Friday, October 19, 2012

"As We Search For Monsters, We Create Them"

When a country conducts foreign policy like the United States, you really can't be shocked when violence is directed toward its officials.


Last year Chris Stevens was very active in helping the Libyan rebels from Benghazi and other towns, to overthrow Gaddafi's dictatorship:
Chris Stevens, a former U.S. Embassy official in Tripoli and the highest-ranking U.S. representative to travel to Libya since the uprising began, will explore ways to open the funding spigots for an opposition movement that is desperately short of cash and supplies, a State Department spokesman said Tuesday.
“We’re well aware that there’s an urgency,” spokesman Mark Toner told reporters. “The Transitional National Council does need funding if it’s to survive, and we’re looking for ways to assist them.”
When the operation to topple and kill Gaddhafi was completed, Stevens was named U.S. ambassador to Libya.

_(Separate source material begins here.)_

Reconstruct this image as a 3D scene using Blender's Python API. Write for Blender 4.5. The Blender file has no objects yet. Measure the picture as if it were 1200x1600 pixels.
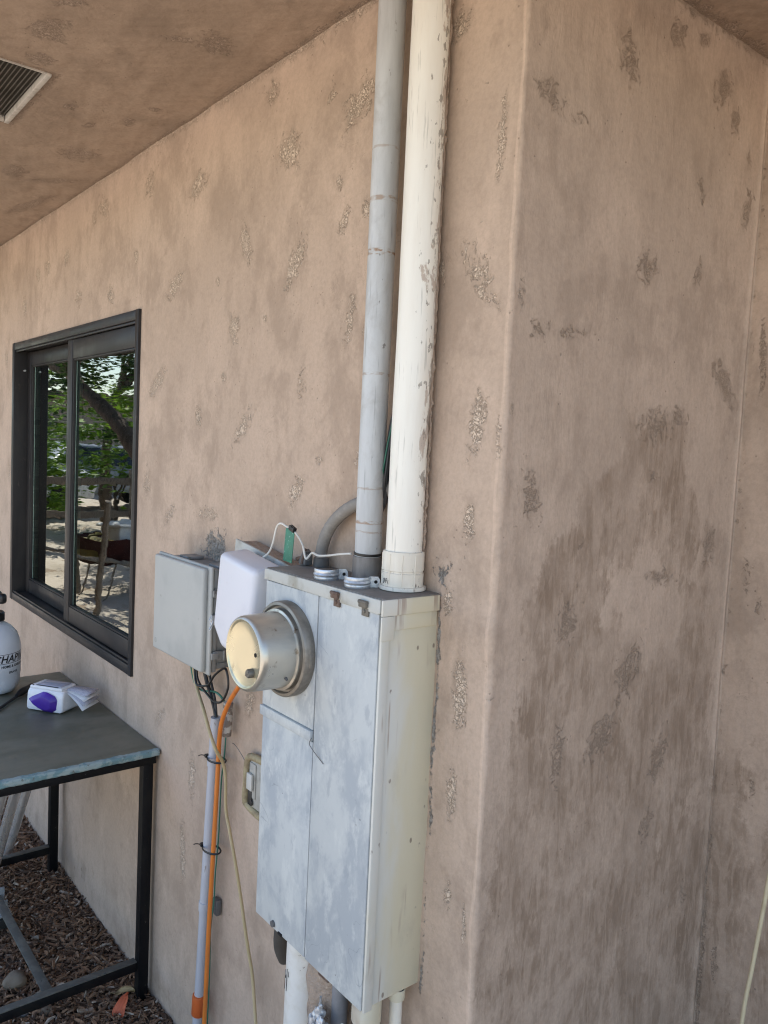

As ambassador Chas W. Freeman explained in a speech last week:
The so-called “global war on terror” or “militant Islam,” as so many now openly describe it, has become an endless run in a military squirrel cage that is generating no light but a lot of future anti-American terrorism. It turns out that all that is required to be hated is to do hateful things. Ironically, as we “search abroad for monsters to destroy,” we are creating them – transforming our foreign detractors into terrorists, multiplying their numbers, intensifying their militancy, and fortifying their hatred of us. The sons and brothers of those we have slain know where we are. They do not forget. No quarter is given in wars of religion. We are generating the very menace that entered our imaginations on 9/11.Those lovable rebels that heroically dragged Gaddhafi's body through the streets of Libya's are now "thugs" for doing the same to the U.S. ambassador. This is obviously a self inflicted wound. . . .
Murdering the U.S. Ambassador in Libya will make further U.S. support for the insurgency in Syria, which is also supported by Al Qaeda and by Libyan Salafist fighters, more unlikely. One might even hope that this incident will lead to a complete turn around of current U.S. policies towards Syria. Hillary Clinton's and the other state department furies who had urged the U.S. to attack Libya and who are also behind the drive against Syria are now confronted with the ruins of their policies. They carry at least some blame for yesterday's deaths.